By Dave Kolpack
Associated Press
TOWER CITY, N.D. — A convicted sex offender who escaped a prisoner transport van was nabbed Wednesday after farmers and officials worked together to flush him from a North Dakota cornfield, authorities said.
Dozens of local, state and federal officials had searched for Joseph Megna, 29, since authorities said he fled a private transport company’s van Tuesday about 45 miles west of Fargo while being moved from Florida to Washington state.
Barnes County Chief Deputy Don Fiebiger said Megna was arrested in Sarasota, Fla., and was first taken to New Jersey before being transported to Washington state to face charges of child molestation and another sexual offense.
Megna told reporters from the back of a squad car after his capture that he was surprised by the ruckus he caused. “I’m famous for running into a corn field?” he asked, adding that he never meant to put anyone in danger.

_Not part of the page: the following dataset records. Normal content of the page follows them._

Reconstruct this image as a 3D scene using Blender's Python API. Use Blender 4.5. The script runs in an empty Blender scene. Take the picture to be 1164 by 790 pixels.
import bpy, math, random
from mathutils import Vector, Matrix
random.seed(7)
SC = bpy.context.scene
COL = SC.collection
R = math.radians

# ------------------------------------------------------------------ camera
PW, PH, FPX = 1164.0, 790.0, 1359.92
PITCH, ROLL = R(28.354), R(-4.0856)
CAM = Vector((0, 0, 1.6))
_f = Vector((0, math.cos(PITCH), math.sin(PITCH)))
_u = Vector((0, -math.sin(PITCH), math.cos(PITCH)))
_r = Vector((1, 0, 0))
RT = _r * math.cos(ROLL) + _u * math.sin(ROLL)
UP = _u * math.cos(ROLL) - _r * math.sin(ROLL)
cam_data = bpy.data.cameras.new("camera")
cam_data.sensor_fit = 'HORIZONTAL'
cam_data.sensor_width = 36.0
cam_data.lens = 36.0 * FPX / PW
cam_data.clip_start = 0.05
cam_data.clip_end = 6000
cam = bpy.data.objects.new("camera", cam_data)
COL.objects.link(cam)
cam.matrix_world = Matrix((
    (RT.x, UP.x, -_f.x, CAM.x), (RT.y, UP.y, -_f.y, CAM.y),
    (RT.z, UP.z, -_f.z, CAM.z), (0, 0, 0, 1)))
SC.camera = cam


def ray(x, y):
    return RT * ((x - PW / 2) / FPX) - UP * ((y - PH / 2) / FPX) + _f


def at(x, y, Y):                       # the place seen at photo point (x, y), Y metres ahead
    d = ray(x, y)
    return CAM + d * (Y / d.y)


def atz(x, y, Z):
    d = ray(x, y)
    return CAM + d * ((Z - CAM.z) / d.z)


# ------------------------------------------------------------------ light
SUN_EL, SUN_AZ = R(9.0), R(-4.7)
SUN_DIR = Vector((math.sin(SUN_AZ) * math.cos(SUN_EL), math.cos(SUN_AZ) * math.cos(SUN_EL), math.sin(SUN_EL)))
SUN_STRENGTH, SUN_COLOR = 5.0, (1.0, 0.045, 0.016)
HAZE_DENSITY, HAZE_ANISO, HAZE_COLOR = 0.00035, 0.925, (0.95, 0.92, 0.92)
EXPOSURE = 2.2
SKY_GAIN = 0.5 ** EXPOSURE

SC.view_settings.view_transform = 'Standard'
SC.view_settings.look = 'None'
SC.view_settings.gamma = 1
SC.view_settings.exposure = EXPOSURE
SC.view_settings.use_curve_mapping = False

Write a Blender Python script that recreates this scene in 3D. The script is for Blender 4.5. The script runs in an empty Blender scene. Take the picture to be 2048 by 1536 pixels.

Megna said he fled the van because he was a vegetarian and wasn’t getting enough to eat during the cross-country trip. “I was starving,” a shirtless and dirt-covered Megna said before being driven off to jail.
Megna registered as a sex offender in December 2009, according to Leslie Cantu, registration coordinator for the Franklin County Sheriff’s Office in Washington. He served seven months after he was convicted in April 2009 for indecent exposure, assault in the fourth with sexual motivation and two counts of communication with a minor.
Authorities say Megna apparently forced an unlocked padlock from the latch of the van’s cage while other prisoners were taken into a restroom area along Interstate 94. Six other prisoners in the van were taken to a Jamestown jail after the escape.
Authorities had searched by ground and by air, and with the help of such technology as thermal imaging devices and night vision goggles.
They believe Megna spent the night in a barn where he had access to a water faucet, then fled into the field Wednesday morning after a deputy spotted him. Farmers in six combines and 18 grain-hauling semi-trailers came to the aid of law officers, and Megna was captured a few hours later, authorities said.
Barnes County Sheriff Randy McClaflin said the corn was 7-8 feet tall in spots and “thicker than thick.” The field measured about 310 acres, or half a square mile, according to farm owner Dennis Smith.
Temperatures Wednesday afternoon were near 90 degrees in the area, and the wind was gusting up to 40 mph.
“He’s got to be in misery out there,” Smith said before Megna’s capture.
Smith’s wife, Adele, said all of the volunteers took time off from their own farm work.
“It’s a small town and people help each other,” she said. “I was born and raised here, and this is why we won’t live anywhere else.”